Understanding fake and honeypot tokens
A counterfeit token impersonates a real cryptocurrency — same name, same symbol, different contract address — but has no connection to the legitimate project. These tokens are commonly distributed through malicious smart contracts or unsolicited airdrops.
Even when they appear to have value in your wallet, that price is artificially inflated and does not reflect real market liquidity. You cannot sell them, and the displayed balance cannot be withdrawn or exchanged for actual funds.
Their presence in your wallet does not mean your wallet has been compromised. The danger is entirely in interacting with them — visiting a linked site, attempting to swap, or approving a contract could put your genuine assets at risk.
⚠️ The screenshot above shows a counterfeit BTC token on BNB Smart Chain. Receiving an unsolicited token does not indicate your wallet is compromised. The risk lies in interacting with it. Never swap, send, or approve any contract linked to a token you did not acquire from a verified source.
Step 1 — Check the token on GoPlus Security
Before doing anything, look up the token's contract address at gopluslabs.io/token-security. Select the correct blockchain and review these fields:
Signal | What it means |
Sell tax: unknown | Swap blocked — Trust Wallet cannot verify the fee structure |
Sell tax: 100% | Honeypot confirmed — you cannot sell this token |
Is honeypot: true | Confirmed honeypot — funds used to buy are not recoverable |
Is airdrop scam: true | Known scam distribution — do not interact |
No verified source code | Treat with caution |
Buy/sell tax: known, reasonable | Likely legitimate — swap blocked only due to data availability |
Never interact with a token you didn't purchase or knowingly receive. If a token appears in your wallet unexpectedly — regardless of the value shown — treat it as suspicious until verified.

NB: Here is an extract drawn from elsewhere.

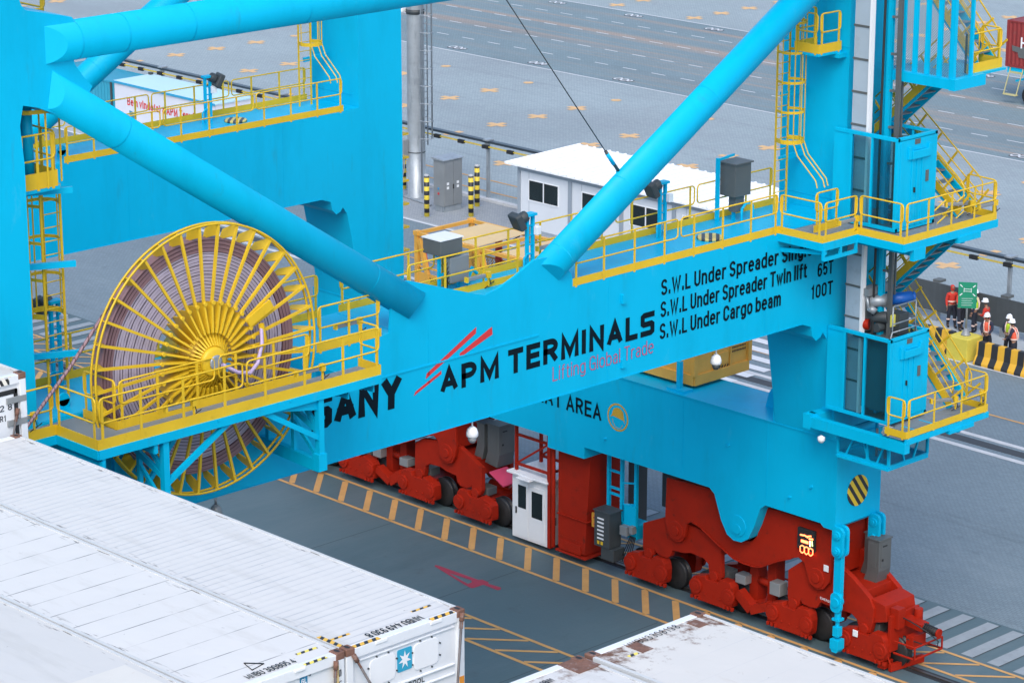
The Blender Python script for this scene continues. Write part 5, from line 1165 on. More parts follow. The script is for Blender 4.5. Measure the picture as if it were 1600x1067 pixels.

Step 2 — Identify what type of issue you're dealing with
If GoPlus confirms a honeypot
A honeypot lets you buy but blocks you from selling. Additional signs:
The token has buy activity but zero sell transactions on the block explorer, a public tool for looking up transactions and token activity on a blockchain
Swap fails consistently across multiple DEXes, peer-to-peer trading platforms that operate without an intermediary, not just Trust Wallet
No verifiable team, audit, or social presence for the project
If GoPlus confirms a honeypot, the funds used to buy it are not recoverable.
If the token appears legitimate but the swap is still failing
Some real tokens have high buy/sell taxes and their data hasn't been fully indexed yet. If the swap fails across multiple platforms, that remains a strong indicator of a honeypot regardless of what the project claims.